May 15, 2018 / 8:14 AM / 2 months ago

FOREX-Euro stuck near 4-month low as US bond yield rise supports dollar

* Euro stuck near $1.19 after weaker German GDP data

* Treasury yield rise helps dollar rebound

* Dollar/yen approaches 110

* Graphic: World FX rates in 2018 tmsnrt.rs/2egbfVh

By Tommy Wilkes

LONDON, May 15 (Reuters) - The euro remained stuck near four-month lows on Tuesday after weaker-than-expected economic growth in Germany and a rise in U.S. Treasury yields helped the dollar recover following a pause in its rally.

The dollar’s strength also helped it gain to within a whisker of hitting a 3-1/2 month high versus the Japanese yen while major currencies elsewhere traded within tight ranges ahead of U.S. retail sales.

The greenback’s rally, which has seen the dollar claw back most of its 2018 losses after a reassessment of the path of U.S. monetary policy versus other countries, came to a halt last week following disappointing U.S. inflation numbers.

Euro bulls were also given a boost on Monday after European Central Bank policymaker Francois Villeroy de Galhau said that the ECB could give fresh guidance on the timing of its first rate hike as the end of its exceptional bond purchases approaches.

“After the U.S. CPI (consumer price inflation) data the dollar’s momentum has fallen off,” said Alvin Tan, an FX strategist at Societe Generale. “For our view to be validated, that euro/dollar will move higher, we will need to see European data pick up again. Data is going to be important in the near term.”

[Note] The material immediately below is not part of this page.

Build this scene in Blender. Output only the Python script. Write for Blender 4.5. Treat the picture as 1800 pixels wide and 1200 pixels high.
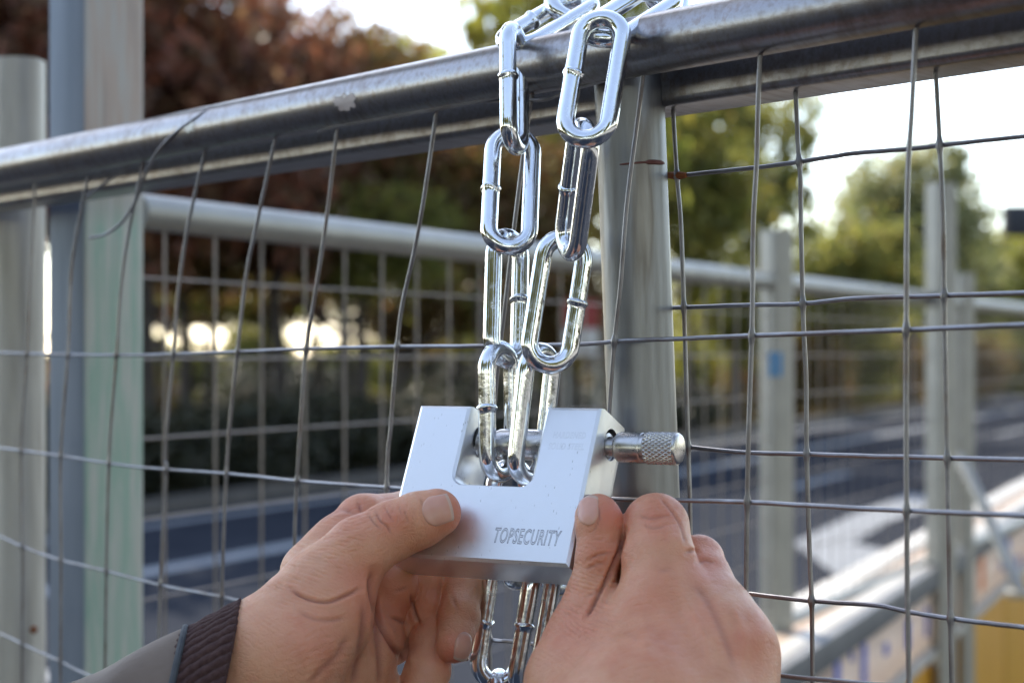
import bpy, bmesh, math, random
import numpy as np
from mathutils import Vector, Matrix
R = math.radians
for o in list(bpy.data.objects): bpy.data.objects.remove(o)
SC = bpy.context.scene
COL = SC.collection
# ------------------------------------------------------------------ camera, world, sun, exposure
F = 3200.0           # focal length in pixels of the 1800 px wide photograph
CH = 1.25            # camera height above the ground
cam = bpy.data.cameras.new('camera'); cam_o = bpy.data.objects.new('camera', cam); COL.objects.link(cam_o)
cam_o.location = (0, 0, CH); cam_o.rotation_euler = (R(90), 0, 0)
cam.sensor_width = 36; cam.lens = F/1800*36; cam.shift_y = 20/1800
cam.clip_start = 0.02; cam.clip_end = 3000
cam.dof.use_dof = True; cam.dof.focus_distance = 0.655; cam.dof.aperture_fstop = 12.0; cam.dof.aperture_blades = 0
SC.camera = cam_o
AZ, EL = R(-22), R(40)
S = Vector((math.sin(AZ)*math.cos(EL), math.cos(AZ)*math.cos(EL), math.sin(EL)))
w = bpy.data.worlds.new('World'); SC.world = w; w.use_nodes = True
nt = w.node_tree; bg = nt.nodes['Background']
sky = nt.nodes.new('ShaderNodeTexSky'); sky.sky_type = 'NISHITA'; sky.sun_disc = False
sky.sun_elevation = EL; sky.sun_rotation = AZ; sky.air_density = 1.0; sky.dust_density = .4; sky.ozone_density = 1.0
hsv = nt.nodes.new('ShaderNodeHueSaturation'); hsv.inputs['Saturation'].default_value = .76
nt.links.new(sky.outputs[0], hsv.inputs['Color']); nt.links.new(hsv.outputs[0], bg.inputs[0]); bg.inputs[1].default_value = 0.15
sl = bpy.data.lights.new('sun', 'SUN'); sl.energy = 3.0; sl.angle = R(0.5); sl.color = (1, .91, .76)
so = bpy.data.objects.new('sun', sl); COL.objects.link(so); so.rotation_euler = S.to_track_quat('Z', 'Y').to_euler()
so.location = (0, 0, 10)
SC.view_settings.view_transform = 'Standard'; SC.view_settings.look = 'None'
SC.view_settings.exposure = 1.62; SC.view_settings.gamma = 1
SC.render.engine = 'CYCLES'

# ------------------------------------------------------------------ helpers
def P(px, py, D): return Vector(((px-900)/F*D, D, CH+(620-py)/F*D))
def link(o, parent=None):
    COL.objects.link(o)
    if parent is not None: o.parent = parent
    return o
def mesh_obj(name, V, Fc, mat=None, parent=None, smooth=True):
    me = bpy.data.meshes.new(name)
    me.from_pydata([tuple(v) for v in V], [], [tuple(f) for f in Fc]); me.update()
    if smooth: me.polygons.foreach_set('use_smooth', [True]*len(me.polygons))
    if mat: me.materials.append(mat)
    return link(bpy.data.objects.new(name, me), parent)
def sharp(o, deg=35):
    me = o.data
    bm = bmesh.new(); bm.from_mesh(me)
    for e in bm.edges:
        if len(e.link_faces) == 2 and e.calc_face_angle(0) > R(deg): e.smooth = False
    bm.to_mesh(me); bm.free(); return o
def thing(name, label, cat, group=None, loc=(0, 0, 0)):
    o = bpy.data.objects.new(name, None); o.empty_display_size = .05; o.location = loc
    COL.objects.link(o); tag(o, label, cat, group); return o
def tag(o, label, cat, group=None, kind=None):
    if label: o['label'] = label
    if cat: o['category'] = cat
    if group: o['group'] = group
    if kind: o['kind'] = kind
    return o
def crom(pts, n=6):
    pts = [Vector(p) for p in pts]
    if len(pts) < 3: return pts
    q = [pts[0]*2-pts[1]]+pts+[pts[-1]*2-pts[-2]]; out = []
    for i in range(1, len(q)-2):
        for k in range(n):
            t = k/n; a, b, c, d = q[i-1], q[i], q[i+1], q[i+2]
            out.append(.5*((2*b)+(c-a)*t+(2*a-5*b+4*c-d)*t*t+(3*b-a-3*c+d)*t**3))
    out.append(pts[-1]); return out
def sweep(path, rad, seg=10, closed=False, caps=True, prof=None, up=None):
    """tube along path; rad number or list"""
    n = len(path); path = [Vector(p) for p in path]; V = []; Fc = []
    T = []
    for i in range(n):
        if closed: t = path[(i+1) % n]-path[i-1]
        else: t = path[min(i+1, n-1)]-path[max(i-1, 0)]
        T.append(t.normalized())
    a = up.copy() if up is not None else (Vector((0, 0, 1)) if abs(T[0].z) < .8 else Vector((1, 0, 0)))
    N = (a-T[0]*a.dot(T[0])).normalized()
    for i in range(n):
        if i:
            N = (N-T[i]*N.dot(T[i])).normalized()
        B = T[i].cross(N); r = rad[i] if hasattr(rad, '__len__') else rad
        if prof:
            for (x, y) in prof: V.append(path[i]+N*x*r+B*y*r)
        else:
            for k in range(seg):
                an = 2*math.pi*k/seg; V.append(path[i]+N*math.cos(an)*r+B*math.sin(an)*r)
    m = len(prof) if prof else seg
    for i in range(n if closed else n-1):
        j = (i+1) % n
        for k in range(m):
            l = (k+1) % m; Fc.append((i*m+k, i*m+l, j*m+l, j*m+k))
    if caps and not closed:
        Fc.append(tuple(range(m))[::-1]); Fc.append(tuple((n-1)*m+k for k in range(m)))
    return V, Fc
class MB:
    def __init__(s): s.V = []; s.F = []
    def add(s, vf):
        o = len(s.V); s.V += list(vf[0]); s.F += [tuple(i+o for i in f) for f in vf[1]]; return s
    def tube(s, path, r, seg=10, **k): return s.add(sweep(path, r, seg, **k))
    def box(s, c, size, M=None, bev=0):
        x, y, z = [q/2 for q in size]; M = M or Matrix.Identity(3)
        b = min(bev, x*.9, y*.9, z*.9)
        if b <= 0:
            vs = [Vector((i*x, j*y, k*z)) for k in (-1, 1) for j in (-1, 1) for i in (-1, 1)]
            fs = [(0, 2, 3, 1), (4, 5, 7, 6), (0, 1, 5, 4), (2, 6, 7, 3), (0, 4, 6, 2), (1, 3, 7, 5)]
        else:
            bm = bmesh.new(); bmesh.ops.create_cube(bm, size=1)
            for v in bm.verts: v.co = Vector((v.co.x*2*x, v.co.y*2*y, v.co.z*2*z))
            bmesh.ops.bevel(bm, geom=bm.edges[:], offset=b, segments=2, profile=.7, affect='EDGES')
            vs = [v.co.copy() for v in bm.verts]; fs = [[v.index for v in f.verts] for f in bm.faces]; bm.free()
        return s.add(([Vector(c)+M@v for v in vs], fs))
    def obj(s, name, mat, parent=None, smooth=True, sh=35):
        o = mesh_obj(name, s.V, s.F, mat, parent, smooth)
        if smooth and sh: sharp(o, sh)
        return o
def roundrect(w_, h_, r, n=4):
    out = []
    for cx, cy, a0 in ((w_/2-r, h_/2-r, 0), (-w_/2+r, h_/2-r, 90), (-w_/2+r, -h_/2+r, 180), (w_/2-r, -h_/2+r, 270)):
        for k in range(n+1):
            a = R(a0+90*k/n); out.append((cx+r*math.cos(a), cy+r*math.sin(a)))
    return out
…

German economic growth slowed slightly more than expected in the first quarter of the year due to weak trade but analysts called it a blip and predicted Europe’s biggest economy would shift into a higher gear again.

A survey showed that the mood among German investors remained unchanged at its lowest level in five and a half years in May, reflecting persisting concerns that Europe’s biggest economy could be hit be a trade dispute with the United States.

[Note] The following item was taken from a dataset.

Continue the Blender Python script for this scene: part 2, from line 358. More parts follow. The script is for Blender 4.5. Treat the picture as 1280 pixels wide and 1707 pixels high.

The euro slipped 0.1 percent to $1.1919, but remained below Monday’s high of $1.1996, which was the common currency’s highest level since May 3.

The dollar’s index rose 0.2 percent to 92.764, pulling up from 92.243 on Monday, which was its lowest level since May 2.

The benchmark 10-year U.S. Treasury yield increased two basis points to about 3.019 percent, after rising two basis points on Monday, helping support the greenback.

The benchmark yield was supported by signs of an easing in trade tensions between the United States and China after U.S. President Donald Trump pledged to help Chinese telecoms firm ZTE Corp, which has been penalised for violating U.S. sanctions with Iran.

The Norwegian crown rose 0.3 percent versus the euro to 9.56 crowns after strong quarterly economic data raised expectations of a rate rise later this year. It later gave up most of those gains.

The ailing Turkish lira fell to a fresh record low of 4.3990 against the dollar, bringing its losses this year to more than 13 percent after President Tayyip Erdogan said he plans to take greater control of the economy.

Argentina’s peso plunged to a new record low despite hefty central bank interventions in the past few days and policy makers jacking rates higher in an attempt to stop the peso’s slide.

“U.S. interest rates have stayed firm at the start of the week and the focal point for investors is increasingly switching to EM (emerging markets),” ING analysts said in a note.